-- Begin Available data --

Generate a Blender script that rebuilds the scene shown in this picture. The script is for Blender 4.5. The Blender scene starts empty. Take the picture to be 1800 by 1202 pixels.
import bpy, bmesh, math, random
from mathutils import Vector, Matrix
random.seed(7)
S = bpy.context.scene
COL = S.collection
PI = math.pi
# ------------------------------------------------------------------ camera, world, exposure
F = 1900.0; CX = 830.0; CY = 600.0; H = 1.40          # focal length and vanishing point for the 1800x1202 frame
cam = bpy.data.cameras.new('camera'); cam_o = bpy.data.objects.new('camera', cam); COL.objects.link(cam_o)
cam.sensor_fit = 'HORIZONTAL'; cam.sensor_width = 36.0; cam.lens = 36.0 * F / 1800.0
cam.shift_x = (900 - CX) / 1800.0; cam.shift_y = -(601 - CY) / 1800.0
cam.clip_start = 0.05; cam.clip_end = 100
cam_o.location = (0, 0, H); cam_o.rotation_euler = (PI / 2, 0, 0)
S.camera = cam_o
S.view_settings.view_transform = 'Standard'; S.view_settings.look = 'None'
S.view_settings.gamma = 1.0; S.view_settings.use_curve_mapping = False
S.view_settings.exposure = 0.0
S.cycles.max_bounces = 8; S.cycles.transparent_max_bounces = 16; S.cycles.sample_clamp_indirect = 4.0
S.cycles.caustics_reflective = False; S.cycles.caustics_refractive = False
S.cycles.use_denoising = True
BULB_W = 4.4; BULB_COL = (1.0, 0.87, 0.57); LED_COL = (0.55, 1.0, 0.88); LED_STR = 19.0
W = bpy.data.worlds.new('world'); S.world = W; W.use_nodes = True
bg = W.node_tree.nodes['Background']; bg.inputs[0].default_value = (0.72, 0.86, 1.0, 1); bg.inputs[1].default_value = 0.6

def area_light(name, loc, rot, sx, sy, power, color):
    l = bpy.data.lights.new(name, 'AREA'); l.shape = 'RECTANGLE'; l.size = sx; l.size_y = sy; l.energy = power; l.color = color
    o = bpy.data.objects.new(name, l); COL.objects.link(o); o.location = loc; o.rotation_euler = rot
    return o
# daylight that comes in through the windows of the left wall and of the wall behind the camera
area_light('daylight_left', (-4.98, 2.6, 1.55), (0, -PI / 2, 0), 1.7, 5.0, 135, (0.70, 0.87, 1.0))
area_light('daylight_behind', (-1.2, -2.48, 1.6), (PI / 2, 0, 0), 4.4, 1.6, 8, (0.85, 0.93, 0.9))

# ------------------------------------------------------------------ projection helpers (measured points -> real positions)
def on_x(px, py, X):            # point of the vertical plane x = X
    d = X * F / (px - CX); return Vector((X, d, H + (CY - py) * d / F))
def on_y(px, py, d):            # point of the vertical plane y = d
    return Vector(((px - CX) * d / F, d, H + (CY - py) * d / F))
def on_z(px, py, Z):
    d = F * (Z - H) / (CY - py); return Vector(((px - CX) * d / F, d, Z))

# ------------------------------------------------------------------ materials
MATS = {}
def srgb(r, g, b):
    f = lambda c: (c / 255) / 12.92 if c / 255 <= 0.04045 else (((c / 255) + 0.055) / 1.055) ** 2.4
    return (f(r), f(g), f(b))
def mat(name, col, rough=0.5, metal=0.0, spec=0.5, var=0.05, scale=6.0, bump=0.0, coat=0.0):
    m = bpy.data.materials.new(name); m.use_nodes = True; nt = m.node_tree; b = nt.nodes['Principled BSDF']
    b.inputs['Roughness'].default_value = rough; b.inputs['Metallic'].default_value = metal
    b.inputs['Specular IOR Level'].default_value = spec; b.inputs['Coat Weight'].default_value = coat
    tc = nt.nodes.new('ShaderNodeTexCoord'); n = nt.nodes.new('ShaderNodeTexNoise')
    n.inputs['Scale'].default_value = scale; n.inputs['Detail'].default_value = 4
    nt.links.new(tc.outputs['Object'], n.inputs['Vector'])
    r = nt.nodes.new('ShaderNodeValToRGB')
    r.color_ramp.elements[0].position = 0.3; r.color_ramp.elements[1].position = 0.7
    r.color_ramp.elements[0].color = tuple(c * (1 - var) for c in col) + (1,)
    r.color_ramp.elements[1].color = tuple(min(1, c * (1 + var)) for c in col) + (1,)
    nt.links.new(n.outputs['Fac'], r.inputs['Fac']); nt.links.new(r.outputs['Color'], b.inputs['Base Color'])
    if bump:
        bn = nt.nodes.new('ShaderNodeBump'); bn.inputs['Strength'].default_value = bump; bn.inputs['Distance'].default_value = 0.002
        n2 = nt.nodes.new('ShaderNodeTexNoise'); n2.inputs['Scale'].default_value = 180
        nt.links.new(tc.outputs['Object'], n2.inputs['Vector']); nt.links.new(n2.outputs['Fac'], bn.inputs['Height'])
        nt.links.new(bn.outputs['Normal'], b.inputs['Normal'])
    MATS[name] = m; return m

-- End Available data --

Written exercise. Nothing in the listing may be changed; retype it all exactly.

Exercise solution.
Generate a Blender script that rebuilds the scene shown in this picture. The script is for Blender 4.5. The Blender scene starts empty. Take the picture to be 1800 by 1202 pixels.
import bpy, bmesh, math, random
from mathutils import Vector, Matrix
random.seed(7)
S = bpy.context.scene
COL = S.collection
PI = math.pi
# ------------------------------------------------------------------ camera, world, exposure
F = 1900.0; CX = 830.0; CY = 600.0; H = 1.40          # focal length and vanishing point for the 1800x1202 frame
cam = bpy.data.cameras.new('camera'); cam_o = bpy.data.objects.new('camera', cam); COL.objects.link(cam_o)
cam.sensor_fit = 'HORIZONTAL'; cam.sensor_width = 36.0; cam.lens = 36.0 * F / 1800.0
cam.shift_x = (900 - CX) / 1800.0; cam.shift_y = -(601 - CY) / 1800.0
cam.clip_start = 0.05; cam.clip_end = 100
cam_o.location = (0, 0, H); cam_o.rotation_euler = (PI / 2, 0, 0)
S.camera = cam_o
S.view_settings.view_transform = 'Standard'; S.view_settings.look = 'None'
S.view_settings.gamma = 1.0; S.view_settings.use_curve_mapping = False
S.view_settings.exposure = 0.0
S.cycles.max_bounces = 8; S.cycles.transparent_max_bounces = 16; S.cycles.sample_clamp_indirect = 4.0
S.cycles.caustics_reflective = False; S.cycles.caustics_refractive = False
S.cycles.use_denoising = True
BULB_W = 4.4; BULB_COL = (1.0, 0.87, 0.57); LED_COL = (0.55, 1.0, 0.88); LED_STR = 19.0
W = bpy.data.worlds.new('world'); S.world = W; W.use_nodes = True
bg = W.node_tree.nodes['Background']; bg.inputs[0].default_value = (0.72, 0.86, 1.0, 1); bg.inputs[1].default_value = 0.6

def area_light(name, loc, rot, sx, sy, power, color):
    l = bpy.data.lights.new(name, 'AREA'); l.shape = 'RECTANGLE'; l.size = sx; l.size_y = sy; l.energy = power; l.color = color
    o = bpy.data.objects.new(name, l); COL.objects.link(o); o.location = loc; o.rotation_euler = rot
    return o
# daylight that comes in through the windows of the left wall and of the wall behind the camera
area_light('daylight_left', (-4.98, 2.6, 1.55), (0, -PI / 2, 0), 1.7, 5.0, 135, (0.70, 0.87, 1.0))
area_light('daylight_behind', (-1.2, -2.48, 1.6), (PI / 2, 0, 0), 4.4, 1.6, 8, (0.85, 0.93, 0.9))

# ------------------------------------------------------------------ projection helpers (measured points -> real positions)
def on_x(px, py, X):            # point of the vertical plane x = X
    d = X * F / (px - CX); return Vector((X, d, H + (CY - py) * d / F))
def on_y(px, py, d):            # point of the vertical plane y = d
    return Vector(((px - CX) * d / F, d, H + (CY - py) * d / F))
def on_z(px, py, Z):
    d = F * (Z - H) / (CY - py); return Vector(((px - CX) * d / F, d, Z))

# ------------------------------------------------------------------ materials
MATS = {}
def srgb(r, g, b):
    f = lambda c: (c / 255) / 12.92 if c / 255 <= 0.04045 else (((c / 255) + 0.055) / 1.055) ** 2.4
    return (f(r), f(g), f(b))
def mat(name, col, rough=0.5, metal=0.0, spec=0.5, var=0.05, scale=6.0, bump=0.0, coat=0.0):
    m = bpy.data.materials.new(name); m.use_nodes = True; nt = m.node_tree; b = nt.nodes['Principled BSDF']
    b.inputs['Roughness'].default_value = rough; b.inputs['Metallic'].default_value = metal
    b.inputs['Specular IOR Level'].default_value = spec; b.inputs['Coat Weight'].default_value = coat
    tc = nt.nodes.new('ShaderNodeTexCoord'); n = nt.nodes.new('ShaderNodeTexNoise')
    n.inputs['Scale'].default_value = scale; n.inputs['Detail'].default_value = 4
    nt.links.new(tc.outputs['Object'], n.inputs['Vector'])
    r = nt.nodes.new('ShaderNodeValToRGB')
    r.color_ramp.elements[0].position = 0.3; r.color_ramp.elements[1].position = 0.7
    r.color_ramp.elements[0].color = tuple(c * (1 - var) for c in col) + (1,)
    r.color_ramp.elements[1].color = tuple(min(1, c * (1 + var)) for c in col) + (1,)
    nt.links.new(n.outputs['Fac'], r.inputs['Fac']); nt.links.new(r.outputs['Color'], b.inputs['Base Color'])
    if bump:
        bn = nt.nodes.new('ShaderNodeBump'); bn.inputs['Strength'].default_value = bump; bn.inputs['Distance'].default_value = 0.002
        n2 = nt.nodes.new('ShaderNodeTexNoise'); n2.inputs['Scale'].default_value = 180
        nt.links.new(tc.outputs['Object'], n2.inputs['Vector']); nt.links.new(n2.outputs['Fac'], bn.inputs['Height'])
        nt.links.new(bn.outputs['Normal'], b.inputs['Normal'])
    MATS[name] = m; return m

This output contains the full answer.